Problem description:
Write out the listing in full, matching it word for word.

Provided data:
● ● ● ●

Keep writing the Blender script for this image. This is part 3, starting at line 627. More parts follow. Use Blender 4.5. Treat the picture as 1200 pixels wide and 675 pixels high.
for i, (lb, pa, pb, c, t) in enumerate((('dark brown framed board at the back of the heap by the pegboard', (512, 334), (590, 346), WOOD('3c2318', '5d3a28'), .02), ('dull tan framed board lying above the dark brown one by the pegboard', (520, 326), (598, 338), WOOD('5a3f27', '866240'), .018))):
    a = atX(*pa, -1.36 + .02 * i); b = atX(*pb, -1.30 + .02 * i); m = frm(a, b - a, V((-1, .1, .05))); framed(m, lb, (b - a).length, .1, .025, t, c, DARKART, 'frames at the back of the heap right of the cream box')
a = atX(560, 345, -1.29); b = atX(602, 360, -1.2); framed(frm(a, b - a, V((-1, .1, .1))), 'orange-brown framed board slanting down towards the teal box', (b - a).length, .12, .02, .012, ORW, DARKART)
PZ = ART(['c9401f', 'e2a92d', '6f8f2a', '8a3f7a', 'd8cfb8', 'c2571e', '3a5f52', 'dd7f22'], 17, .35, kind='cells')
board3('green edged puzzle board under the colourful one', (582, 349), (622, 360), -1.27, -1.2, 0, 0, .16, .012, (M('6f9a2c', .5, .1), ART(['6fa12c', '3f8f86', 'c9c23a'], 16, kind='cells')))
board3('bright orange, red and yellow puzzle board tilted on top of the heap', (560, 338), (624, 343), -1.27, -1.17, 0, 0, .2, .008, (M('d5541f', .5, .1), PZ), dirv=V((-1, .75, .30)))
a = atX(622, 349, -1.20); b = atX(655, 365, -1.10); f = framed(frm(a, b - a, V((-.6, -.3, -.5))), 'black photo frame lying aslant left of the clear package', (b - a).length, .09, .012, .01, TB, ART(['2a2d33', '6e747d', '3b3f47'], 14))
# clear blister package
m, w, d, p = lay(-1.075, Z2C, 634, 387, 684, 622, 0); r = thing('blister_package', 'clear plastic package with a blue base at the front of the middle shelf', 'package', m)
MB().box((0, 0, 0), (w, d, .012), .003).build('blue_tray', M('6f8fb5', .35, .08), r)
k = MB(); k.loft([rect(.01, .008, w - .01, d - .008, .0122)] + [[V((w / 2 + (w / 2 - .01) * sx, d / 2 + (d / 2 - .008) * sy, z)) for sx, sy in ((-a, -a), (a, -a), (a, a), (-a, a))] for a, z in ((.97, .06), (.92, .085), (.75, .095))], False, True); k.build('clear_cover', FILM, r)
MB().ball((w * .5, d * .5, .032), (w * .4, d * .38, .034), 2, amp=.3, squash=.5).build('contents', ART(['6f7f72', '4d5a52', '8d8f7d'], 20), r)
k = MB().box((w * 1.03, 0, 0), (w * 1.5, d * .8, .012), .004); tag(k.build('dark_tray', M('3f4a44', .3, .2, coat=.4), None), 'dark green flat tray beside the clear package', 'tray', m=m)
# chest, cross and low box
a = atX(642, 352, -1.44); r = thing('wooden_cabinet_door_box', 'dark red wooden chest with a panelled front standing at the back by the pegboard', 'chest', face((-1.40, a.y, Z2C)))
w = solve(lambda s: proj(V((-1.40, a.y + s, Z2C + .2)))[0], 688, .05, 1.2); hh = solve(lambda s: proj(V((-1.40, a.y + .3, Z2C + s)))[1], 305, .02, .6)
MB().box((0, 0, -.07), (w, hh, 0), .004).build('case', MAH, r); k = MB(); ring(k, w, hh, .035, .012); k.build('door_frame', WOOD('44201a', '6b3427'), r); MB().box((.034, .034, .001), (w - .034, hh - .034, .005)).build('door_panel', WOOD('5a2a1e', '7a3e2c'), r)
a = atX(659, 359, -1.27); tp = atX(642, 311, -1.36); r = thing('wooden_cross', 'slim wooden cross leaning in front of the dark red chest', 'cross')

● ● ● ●

The response:
Keep writing the Blender script for this image. This is part 3, starting at line 627. More parts follow. Use Blender 4.5. Treat the picture as 1200 pixels wide and 675 pixels high.
for i, (lb, pa, pb, c, t) in enumerate((('dark brown framed board at the back of the heap by the pegboard', (512, 334), (590, 346), WOOD('3c2318', '5d3a28'), .02), ('dull tan framed board lying above the dark brown one by the pegboard', (520, 326), (598, 338), WOOD('5a3f27', '866240'), .018))):
    a = atX(*pa, -1.36 + .02 * i); b = atX(*pb, -1.30 + .02 * i); m = frm(a, b - a, V((-1, .1, .05))); framed(m, lb, (b - a).length, .1, .025, t, c, DARKART, 'frames at the back of the heap right of the cream box')
a = atX(560, 345, -1.29); b = atX(602, 360, -1.2); framed(frm(a, b - a, V((-1, .1, .1))), 'orange-brown framed board slanting down towards the teal box', (b - a).length, .12, .02, .012, ORW, DARKART)
PZ = ART(['c9401f', 'e2a92d', '6f8f2a', '8a3f7a', 'd8cfb8', 'c2571e', '3a5f52', 'dd7f22'], 17, .35, kind='cells')
board3('green edged puzzle board under the colourful one', (582, 349), (622, 360), -1.27, -1.2, 0, 0, .16, .012, (M('6f9a2c', .5, .1), ART(['6fa12c', '3f8f86', 'c9c23a'], 16, kind='cells')))
board3('bright orange, red and yellow puzzle board tilted on top of the heap', (560, 338), (624, 343), -1.27, -1.17, 0, 0, .2, .008, (M('d5541f', .5, .1), PZ), dirv=V((-1, .75, .30)))
a = atX(622, 349, -1.20); b = atX(655, 365, -1.10); f = framed(frm(a, b - a, V((-.6, -.3, -.5))), 'black photo frame lying aslant left of the clear package', (b - a).length, .09, .012, .01, TB, ART(['2a2d33', '6e747d', '3b3f47'], 14))
# clear blister package
m, w, d, p = lay(-1.075, Z2C, 634, 387, 684, 622, 0); r = thing('blister_package', 'clear plastic package with a blue base at the front of the middle shelf', 'package', m)
MB().box((0, 0, 0), (w, d, .012), .003).build('blue_tray', M('6f8fb5', .35, .08), r)
k = MB(); k.loft([rect(.01, .008, w - .01, d - .008, .0122)] + [[V((w / 2 + (w / 2 - .01) * sx, d / 2 + (d / 2 - .008) * sy, z)) for sx, sy in ((-a, -a), (a, -a), (a, a), (-a, a))] for a, z in ((.97, .06), (.92, .085), (.75, .095))], False, True); k.build('clear_cover', FILM, r)
MB().ball((w * .5, d * .5, .032), (w * .4, d * .38, .034), 2, amp=.3, squash=.5).build('contents', ART(['6f7f72', '4d5a52', '8d8f7d'], 20), r)
k = MB().box((w * 1.03, 0, 0), (w * 1.5, d * .8, .012), .004); tag(k.build('dark_tray', M('3f4a44', .3, .2, coat=.4), None), 'dark green flat tray beside the clear package', 'tray', m=m)
# chest, cross and low box
a = atX(642, 352, -1.44); r = thing('wooden_cabinet_door_box', 'dark red wooden chest with a panelled front standing at the back by the pegboard', 'chest', face((-1.40, a.y, Z2C)))
w = solve(lambda s: proj(V((-1.40, a.y + s, Z2C + .2)))[0], 688, .05, 1.2); hh = solve(lambda s: proj(V((-1.40, a.y + .3, Z2C + s)))[1], 305, .02, .6)
MB().box((0, 0, -.07), (w, hh, 0), .004).build('case', MAH, r); k = MB(); ring(k, w, hh, .035, .012); k.build('door_frame', WOOD('44201a', '6b3427'), r); MB().box((.034, .034, .001), (w - .034, hh - .034, .005)).build('door_panel', WOOD('5a2a1e', '7a3e2c'), r)
a = atX(659, 359, -1.27); tp = atX(642, 311, -1.36); r = thing('wooden_cross', 'slim wooden cross leaning in front of the dark red chest', 'cross')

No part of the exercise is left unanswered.